Mas neste novo cenário mundial, um ‘petro-yuan’ depara-se com um obstáculo na substituição do ‘petro-dólar: o papel cada vez maior e mais influente dos EUA como hub do comércio mundial do gás e do petróleo, que vão vender e comprar em dólares e não em yuans. Além disso, a China já está entre os três principais compradores de petróleo e gás natural liquefeito dos EUA, o que contraria aina mais o esforço para a criação do ‘petro-yuan’. 

A nova geopolítica da energia tem os EUA no centro do comércio mundial de gás e petróleo, o que diminui o papel da Rússia e da Arábia Saudita, quer na definição do preço, quer na influência política. 

Influência na Europa 

Esta perda de influência política russa notar-se-á na Europa, continente que depende muito da energia produzida na Rússia.

Ao longo da História Moscovo tem usado a energia como ferramenta de pressão, tendo interrompido já em várias ocasiões o fornecimento de gás natural à Ucrânia e a outros países do leste europeu a poucas semanas do início do inverno.

Com os EUA a liderarem a produção mundial, a Europa «estará agora em melhor posição de negociação com fornecedores russos, uma vez que poderá exercer a vantagem de ter outro potencial fornecedor».

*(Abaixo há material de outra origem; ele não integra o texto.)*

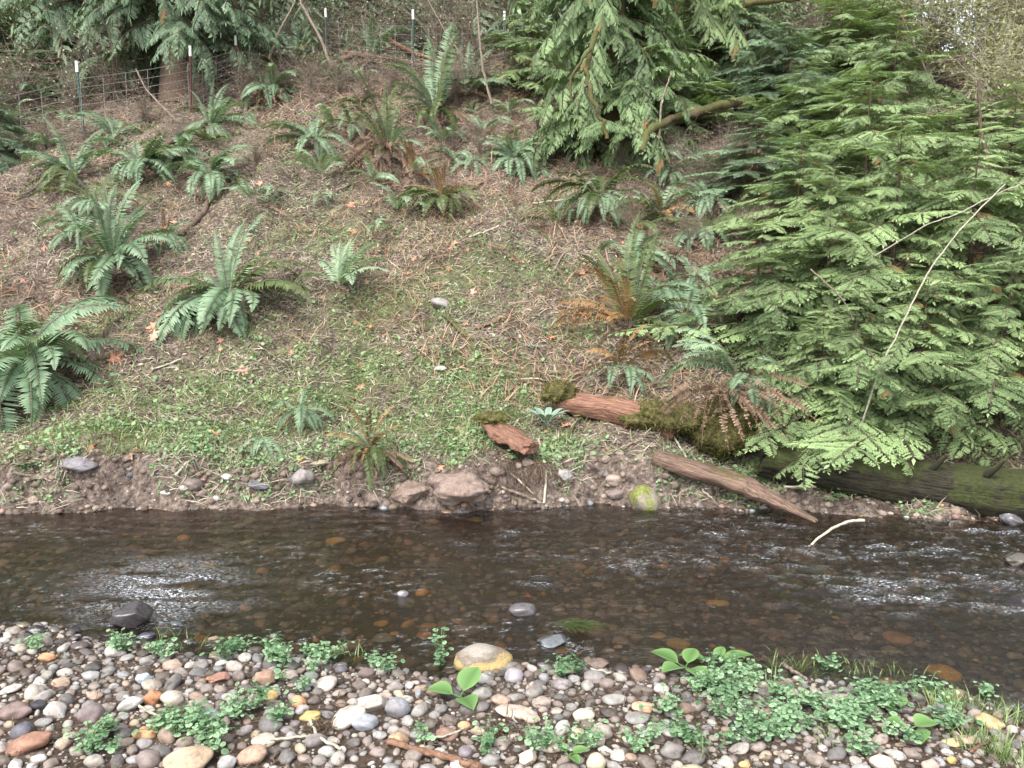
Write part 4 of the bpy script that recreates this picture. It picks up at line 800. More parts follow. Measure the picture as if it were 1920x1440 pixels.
RK = [
 (252,1158,78,50,(.12,.115,.125),'large dark boulder sitting in the shallow water at left','stone_wet',1,-.15),
 (905,1240,108,56,(.50,.37,.14),'yellow-banded boulder at the water edge, bottom centre','stone',0,0),
 (700,1312,72,42,(.36,.34,.31),'flat light grey angular rock on the gravel','stone',1,.1),
 (648,1340,78,46,(.42,.39,.34),'pale rough angular slab left of the grey flat rock','stone',1,-.25),
 (745,1322,46,46,(.25,.25,.27),'round mid-grey stone right of the angular rocks','stone',0,0),
 (684,1352,50,38,(.30,.33,.37),'blue-grey rounded stone below the angular slab','stone',0,0),
 (287,1305,34,42,(.48,.25,.14),'orange brick-like pebble on the left gravel','stone',0,.3),
 (323,1306,42,36,'cream','cream round pebble right of the orange brick-like one','stone',0,0),
 (245,1317,56,28,(.38,.38,.36),'pale grey oblong pebble left of the orange brick-like one','stone',0,-.5),
 (172,1335,48,48,(.20,.165,.165),'speckled purple-brown egg-shaped stone at left','stone',0,.4),
 (55,1388,78,36,(.30,.17,.12),'reddish brown speckled oblong stone, bottom left','stone',0,-.25),
 (30,1330,60,38,(.22,.165,.15),'brownish stone near the left edge above the dark ones','stone',0,-.2),
 (42,1362,36,52,(.11,.11,.13),'dark slate cobble tilted beside the reddish oblong stone','stone',0,-.9),
 (72,1322,34,22,'dark','small nearly black pebble near the left edge','stone',0,0),
 (355,1417,90,50,(.40,.31,.22),'large tan cobble with a dark underside, bottom left','stone',0,-.15),
 (472,1414,62,38,(.34,.24,.18),'tan-brown cobble right of the large tan one','stone',0,-.3),
 (278,1420,44,44,(.23,.19,.18),'brown-grey cobble left of the large tan one','stone',0,0),
 (425,1428,34,34,(.37,.37,.37),'grey cobble cut by the bottom edge between the tan ones','stone',0,-.5),
 (390,1340,46,32,(.30,.33,.36),'blue-grey pebble above the left cress patch','stone',0,0),
 (410,1270,46,20,(.33,.19,.15),'flat reddish pebble under the left waterside cress','stone',1,0),
 (500,1267,48,36,(.31,.20,.15),'rough reddish brown rock among the left waterside cress','stone',1,.1),
 (508,1303,28,26,'yellow','yellowish round pebble below the reddish brown rock','stone',0,0),
 (560,1315,30,28,'orange','rusty orange pebble right of the yellowish one','stone',0,.4),
 (583,1341,40,20,(.52,.41,.17),'flat mustard-yellow pebble, left of bottom centre','stone',0,-.1),
 (495,1388,46,26,'cream','pale domed stone behind the tan-brown cobble','stone',0,0),
 (270,1270,32,26,(.36,.43,.50),'pale sky-blue pebble on the left gravel','stone',1,.2),
 (275,1238,28,20,'grey','light grey pebble beside the left waterside cress','stone',0,0),
 (88,1232,30,20,'orange','orange pebble near the left water edge','stone',0,0),
 (275,1373,44,28,(.45,.28,.15),'orange-tan flat cobble in the left cress patch','stone',0,0),
 (182,1368,34,32,(.33,.31,.17),'olive-yellow squarish pebble at left','stone',1,0),
 (118,1392,26,28,'tan','tan wedge pebble right of the reddish oblong stone','stone',0,-.6),
 (20,1292,40,16,'white','flat white pebble by the left edge','stone',0,-.2),
 (170,1265,34,18,'grey','flat grey pebble above the pale sky-blue one, left','stone',0,0),
 (963,1265,32,34,(.33,.31,.34),'lilac-grey stone standing right of the yellow boulder','stone',0,.2),
 (1020,1268,20,24,(.30,.30,.33),'small bluish pebble at the water edge','stone',0,0),
 (965,1333,72,22,(.45,.37,.31),'long flat tan stone in the centre of the gravel','stone',0,.08),
 (1095,1340,40,28,'cream','cream oval stone right of the long flat tan one','stone',0,0),
 (1115,1384,38,38,(.42,.38,.31),'round beige stone, bottom centre right','stone',0,0),
 (1078,1377,36,40,(.53,.45,.31),'cream-yellow blocky stone left of the round beige one','stone',1,0),
 (1035,1397,52,22,(.45,.41,.34),'pale beige oblong stone below the blocky one','stone',0,-.15),
 (990,1414,40,44,(.50,.43,.34),'cream angular stone at the bottom centre','stone',1,0),
 (1118,1426,38,40,(.53,.47,.33),'pale yellow stone cut by the bottom edge','stone',0,0),
 (747,1384,38,34,(.43,.30,.19),'orange-brown round stone, bottom centre left','stone',0,0),
 (837,1376,42,28,(.25,.165,.13),'dark brown oval stone right of the orange-brown one','stone',0,0),
 (870,1361,24,22,(.45,.26,.15),'small orange pebble touching the dark brown oval','stone',0,0),
 (782,1376,28,24,'grey','pale grey pebble between the orange-brown and dark brown stones','stone',0,0),
 (873,1408,28,32,'violet-grey','violet-grey stone above the brown branch','stone',0,0),
 (938,1312,36,22,(.38,.27,.21),'pinkish tan pebble above the long flat tan one','stone',0,0),
 (1205,1325,42,20,(.52,.33,.22),'salmon-orange flat pebble, right of centre','stone',0,0),
 (1240,1290,30,24,'white','pale striped pebble right of centre near the water','stone',0,0),
 (995,1345,36,16,(.48,.38,.30),'small flat tan pebble under the long flat tan stone','stone',0,0),
 (1575,1310,86,44,(.24,.205,.18),'rough brown-grey rock half hidden by the right cress','stone',1,0),
 (1855,1350,58,30,(.50,.39,.22),'tan-yellow wedge stone near the right edge','stone',0,.35),
 (1785,1393,36,14,(.53,.43,.25),'flat cream-yellow pebble at bottom right','stone',0,0),
 (1810,1386,40,16,'tan','flat tan pebble behind the cream-yellow one','stone',0,0),
 (1870,1402,32,24,'cream','cream round pebble at bottom right','stone',0,0),
 (1655,1427,54,34,(.52,.44,.38),'large pale pinkish cobble at bottom right','stone',0,.15),
 (1678,1414,40,20,'white','white flat stone above the pale pinkish cobble','stone',0,.1),
 (1745,1432,32,28,(.45,.36,.31),'pinkish stone cut by the bottom edge at right','stone',0,0),
 (1385,1362,38,18,(.06,.07,.10),'shiny dark blue pebble between the right cress patches','stone_wet',0,0),
 (1783,1425,18,18,(.50,.31,.12),'small amber pebble at bottom right','stone',0,0),
 (1395,1435,22,18,(.50,.31,.14),'small orange pebble on the bottom edge right of centre','stone',0,0),
 (980,1141,50,34,(.30,.30,.32),'grey stone in the middle of the creek just breaking the surface','stone_wet',0,0),
 (1038,1197,66,30,(.24,.28,.30),'flat slate-blue rock in the shallows with grass caught on it','stone_wet',1,0),
 (1120,1243,56,22,(.42,.33,.28),'tilted pinkish brown slab in the shallows','stone_wet',1,-.3),
 (755,1112,20,16,(.42,.44,.5),'small wet stone breaking the surface in mid stream','stone_wet',0,0),
 (1210,928,58,70,(.21,.19,.15),'mossy round boulder at the far waterline','stone_moss',0,0),
 (565,890,46,40,(.22,.20,.20),'blocky grey stone set in the bare earth edge','stone',1,.2),
 (862,912,118,70,(.22,.17,.145),'big lump of bare brown clay at the far waterline','clay',0,0),
 (772,918,70,56,(.20,.155,.13),'smaller clay lump left of the big one','clay',0,0),
 (487,915,46,16,(.15,.15,.18),'flat slate stone below the little hanging fern','stone',1,.2),
 (362,905,34,30,(.19,.155,.14),'brown stone in the earth edge left of the slate one','stone',0,0),
 (425,895,20,14,'white','small pale stone in the earth edge','stone',0,0),
 (345,922,16,12,'white','white pebble at the far waterline, left','stone',0,0),
 (312,925,22,12,'white','flat white pebble at the far waterline left of the round one','stone',0,0),
 (405,935,14,12,'white','tiny white pebble near the far waterline','stone',0,0),
 (1062,890,36,34,(.30,.29,.28),'grey stone in the earth right of the upright stick','stone',1,0),
 (1150,900,30,24,(.34,.27,.23),'pinkish pebble left of the mossy round boulder','stone',0,0),
 (1155,925,40,22,(.21,.17,.155),'brown stone at the foot of the earth bank','stone',0,0),
 (148,872,66,26,(.20,.19,.205),'long grey-violet rock under the ground cover at left','stone',0,.2),
 (600,870,44,14,(.33,.30,.22),'flat pale stone on the lip of the bank','stone',1,0),
 (828,567,42,24,(.28,.26,.25),'grey rock on the open slope','stone',0,.3),
 (825,692,24,12,'white','pale stone in the grass below the lichen stick','stone',0,0),
 (1408,178,80,50,(.24,.21,.20),'grey boulder behind the thicket top, beside the mossy branch','stone',0,0),
 (1898,978,52,34,(.34,.36,.40),'pale blue-grey slab at the waterline on the right edge','stone_wet',1,.5),
 (1905,1048,50,30,(.20,.19,.16),'dull stone breaking the surface at the right edge','stone_wet',1,0),
 (140,1180,26,18,(.05,.05,.06),'dark wet stone left of the large dark boulder','stone_wet',0,0),
 (68,1180,34,20,(.07,.065,.08),'dark wet stone at the left water edge','stone_wet',0,0),
 (275,1190,34,14,(.13,.14,.19),'bluish wet pebble just below the large dark boulder','stone_wet',0,0),
 (230,1200,38,18,(.10,.09,.10),'low dark wet stone in front of the large dark boulder','stone_wet',0,0),
 (330,1167,26,12,(.14,.17,.17),'small wet stone right of the large dark boulder','stone_wet',0,0),
 (355,1201,24,14,(.08,.09,.08),'dark green wet pebble at the near waterline','stone_wet',0,0),
 (150,1210,34,18,(.18,.15,.14),'brownish wet pebble at the left waterline','stone_wet',0,0),
 (840,965,26,12,(.40,.28,.18),'small tan stone in the far shallows','stone_wet',0,0),
 (640,1255,24,20,(.12,.115,.13),'dark pebble at the near waterline left of the yellow boulder','stone',0,0),
]
SC = [stone_mesh(i+91, 5, 2, .22) for i in range(3)]
for m_ in SC:
    for v_ in m_.vertices: v_.co *= 1 + .10*mnoise.fractal(v_.co*2.6+Vector((7, 3, 1)), .8, 2, 6)
ST['clay'] = ([with_mat(m, 'clay') for m in SC], [with_mat(m, 'clay') for m in SC])
for r_ in RK:
    px, py, w, h, col, lab, kind, ang, tilt = r_
    sink = .35
    rock(px, py, w, h, col, lab, kind, bool(ang), tilt, 'boulder' if max(w, h) > 75 else ('clay lump' if kind == 'clay' else 'stone'), 'clay_lump' if kind == 'clay' else ('boulder' if max(w, h) > 75 else 'stone'), sink)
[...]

Ainda assim as infraestruturas são decisivas, com o preço do gás natural russo a ser mais baixo devido ao transporte através dos gasodutos enquanto o norte-americano é transportado por mar. A Europa poderá ter uma alternativa na negociação com a Rússia. É uma desvantagem competitiva que ainda pesa e fará com que «a Rússia mantenha sua influência» durante algum tempo, mas que poderá ser revertida com a liderança mundial da produção e exportação petrolífera por parte dos EUA.